As the years went on, my tastes for mysteries increased and I read legal thrillers such as John Grisham and Sidney Sheldon. They didn’t always match some of Agatha Christie’s who-dun-its but still kept me hooked. When I started university, I chose English Literature as one of my subjects {even though I intended to major in Psych}. I figured because I loved reading, this would be the way to go. Ironically, the two years of studying English lit actually ruined my love to read for pleasure! I think it was the pressure to analyse things and also conform with the views of the lecturers that made me want to throw the books out of the window. That and the fact that I found classics like Mill on the Floss, Grapes of Wrath and Oliver Twist a tad boring.

My journey with books

Fortunately, a year later, while I was in my final year with only psych subjects, I got saved. I found my passion for reading thanks to Harry Potter. I was able to read the first three books quickly and waited impatiently for the fourth to be released. That impatience combined with excitement continued over the next few years right until my final year of Masters here in Australia. I still remember anxiously waiting for the final instalment and pre-ordering it at Big W. Texting a friend while reading to find out how far they had reached. And pretty much finishing it within a day and a bit in between lectures, placement and work. All the while getting teasers thrown at us by our lecturer who finished reading it before us!

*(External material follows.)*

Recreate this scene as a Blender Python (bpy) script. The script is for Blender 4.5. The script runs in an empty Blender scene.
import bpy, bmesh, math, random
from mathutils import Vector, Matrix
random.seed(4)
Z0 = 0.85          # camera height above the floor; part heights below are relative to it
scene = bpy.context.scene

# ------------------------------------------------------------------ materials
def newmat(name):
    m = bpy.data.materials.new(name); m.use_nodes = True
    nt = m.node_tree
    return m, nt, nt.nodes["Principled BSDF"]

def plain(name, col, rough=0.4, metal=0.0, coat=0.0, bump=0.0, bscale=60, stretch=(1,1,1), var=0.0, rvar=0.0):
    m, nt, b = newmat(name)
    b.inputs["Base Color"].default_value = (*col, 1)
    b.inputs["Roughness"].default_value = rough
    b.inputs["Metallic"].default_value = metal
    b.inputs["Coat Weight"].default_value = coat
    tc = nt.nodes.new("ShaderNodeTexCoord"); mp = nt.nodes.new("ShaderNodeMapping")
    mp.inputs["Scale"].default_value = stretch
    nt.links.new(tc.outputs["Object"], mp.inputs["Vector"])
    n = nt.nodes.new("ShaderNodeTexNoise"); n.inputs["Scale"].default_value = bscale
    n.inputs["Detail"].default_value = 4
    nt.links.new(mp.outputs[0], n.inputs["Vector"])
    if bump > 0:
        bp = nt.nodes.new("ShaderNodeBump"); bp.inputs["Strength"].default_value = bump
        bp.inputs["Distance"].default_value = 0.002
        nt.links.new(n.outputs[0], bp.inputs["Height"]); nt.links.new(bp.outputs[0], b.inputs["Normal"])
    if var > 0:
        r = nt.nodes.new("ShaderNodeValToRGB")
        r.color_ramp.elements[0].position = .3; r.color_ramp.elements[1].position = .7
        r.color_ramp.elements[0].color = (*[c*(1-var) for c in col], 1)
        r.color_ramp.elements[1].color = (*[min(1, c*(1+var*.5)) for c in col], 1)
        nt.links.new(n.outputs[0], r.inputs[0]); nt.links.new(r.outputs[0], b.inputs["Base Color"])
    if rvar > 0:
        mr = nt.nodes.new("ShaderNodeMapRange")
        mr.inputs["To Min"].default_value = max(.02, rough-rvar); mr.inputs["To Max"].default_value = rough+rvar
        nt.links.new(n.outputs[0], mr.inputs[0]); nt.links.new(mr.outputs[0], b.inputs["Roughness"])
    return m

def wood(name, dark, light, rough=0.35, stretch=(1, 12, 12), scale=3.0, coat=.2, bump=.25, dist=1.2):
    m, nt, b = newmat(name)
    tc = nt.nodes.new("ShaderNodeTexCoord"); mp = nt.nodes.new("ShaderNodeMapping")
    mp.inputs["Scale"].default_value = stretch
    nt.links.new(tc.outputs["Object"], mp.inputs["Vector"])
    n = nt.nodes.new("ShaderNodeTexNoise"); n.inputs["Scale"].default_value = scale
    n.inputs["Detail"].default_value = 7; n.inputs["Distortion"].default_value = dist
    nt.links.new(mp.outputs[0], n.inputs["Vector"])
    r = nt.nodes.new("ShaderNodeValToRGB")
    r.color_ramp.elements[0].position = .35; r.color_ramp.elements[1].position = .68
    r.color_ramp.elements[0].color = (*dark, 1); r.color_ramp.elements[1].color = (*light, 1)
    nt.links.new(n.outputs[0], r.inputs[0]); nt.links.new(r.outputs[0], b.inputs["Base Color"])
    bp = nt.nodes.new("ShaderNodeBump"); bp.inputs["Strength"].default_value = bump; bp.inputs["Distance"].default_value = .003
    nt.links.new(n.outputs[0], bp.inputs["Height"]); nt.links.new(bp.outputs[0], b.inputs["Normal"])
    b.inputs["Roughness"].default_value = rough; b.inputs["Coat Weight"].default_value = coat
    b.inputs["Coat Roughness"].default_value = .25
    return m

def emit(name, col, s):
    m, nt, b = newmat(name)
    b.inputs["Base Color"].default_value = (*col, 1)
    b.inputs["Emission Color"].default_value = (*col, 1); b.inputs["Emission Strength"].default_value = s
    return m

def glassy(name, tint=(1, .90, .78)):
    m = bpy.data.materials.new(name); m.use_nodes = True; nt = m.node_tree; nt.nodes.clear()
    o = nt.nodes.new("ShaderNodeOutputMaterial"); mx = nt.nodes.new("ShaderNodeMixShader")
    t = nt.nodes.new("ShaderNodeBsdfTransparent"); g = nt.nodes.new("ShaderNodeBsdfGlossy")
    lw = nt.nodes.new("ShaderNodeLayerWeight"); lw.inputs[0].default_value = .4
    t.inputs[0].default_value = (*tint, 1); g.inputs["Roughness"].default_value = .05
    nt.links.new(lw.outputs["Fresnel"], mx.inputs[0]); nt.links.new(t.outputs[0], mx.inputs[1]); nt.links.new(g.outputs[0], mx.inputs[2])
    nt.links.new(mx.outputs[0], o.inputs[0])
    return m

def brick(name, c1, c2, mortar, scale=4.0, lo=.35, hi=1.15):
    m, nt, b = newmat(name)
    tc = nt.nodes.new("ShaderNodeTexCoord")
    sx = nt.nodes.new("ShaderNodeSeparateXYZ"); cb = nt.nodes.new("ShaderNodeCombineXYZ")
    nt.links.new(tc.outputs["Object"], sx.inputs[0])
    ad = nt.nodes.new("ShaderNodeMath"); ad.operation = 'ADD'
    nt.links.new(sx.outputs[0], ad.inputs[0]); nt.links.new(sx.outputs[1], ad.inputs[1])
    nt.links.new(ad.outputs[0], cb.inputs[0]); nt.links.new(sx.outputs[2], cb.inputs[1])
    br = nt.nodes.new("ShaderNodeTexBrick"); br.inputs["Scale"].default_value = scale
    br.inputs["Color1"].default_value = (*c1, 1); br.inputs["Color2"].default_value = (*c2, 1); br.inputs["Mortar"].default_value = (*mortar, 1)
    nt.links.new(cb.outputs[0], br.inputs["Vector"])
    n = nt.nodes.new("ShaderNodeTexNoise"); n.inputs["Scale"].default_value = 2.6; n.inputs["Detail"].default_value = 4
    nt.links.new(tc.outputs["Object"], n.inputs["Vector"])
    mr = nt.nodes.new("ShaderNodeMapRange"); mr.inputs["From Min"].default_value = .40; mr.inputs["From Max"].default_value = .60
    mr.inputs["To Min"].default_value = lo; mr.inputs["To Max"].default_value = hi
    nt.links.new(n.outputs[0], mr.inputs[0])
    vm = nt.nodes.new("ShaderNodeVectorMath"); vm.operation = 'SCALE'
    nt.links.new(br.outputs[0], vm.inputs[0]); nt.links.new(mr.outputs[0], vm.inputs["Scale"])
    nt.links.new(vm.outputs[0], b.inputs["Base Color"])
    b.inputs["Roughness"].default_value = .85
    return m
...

Over the years, I have been hooked on Jodi Picoult and the moral issues she manages to delve into while also reading more literary novels and ones that make you question and think about the world or life in general. I guess in some ways, I am currently doing what English lit wanted me to do. The difference is I am doing it on my own accord. Some books I read are probably a bit depressing and relate a lot to psychological issues but somehow, I love them. My friends who are psychologists don’t understand why I would want to read books on such heavy issues particularly given that we work day in and day out listening to such stuff.

Nowadays, fiction that is close to truth grips me. Books that speak to me on a personal level grip me. Writing that is beautiful and tugs at my core has me hooked. Anything that has a message or makes me think long after I have left that world is tantalising. A story that makes me ask questions about myself or the world I live in is something I adore. And finally, characters that stay with me and become my lifelong companions — they are worth waiting for.

It’s no wonder I have read so many books and still have about 70 more on my bookshelf I have to finish before I turn 35.

Yes I continue to re-read Harry Potter and Enid Blyton.

But I also love the anticipation of a new story. A new adventure. And in the process, making a new friend.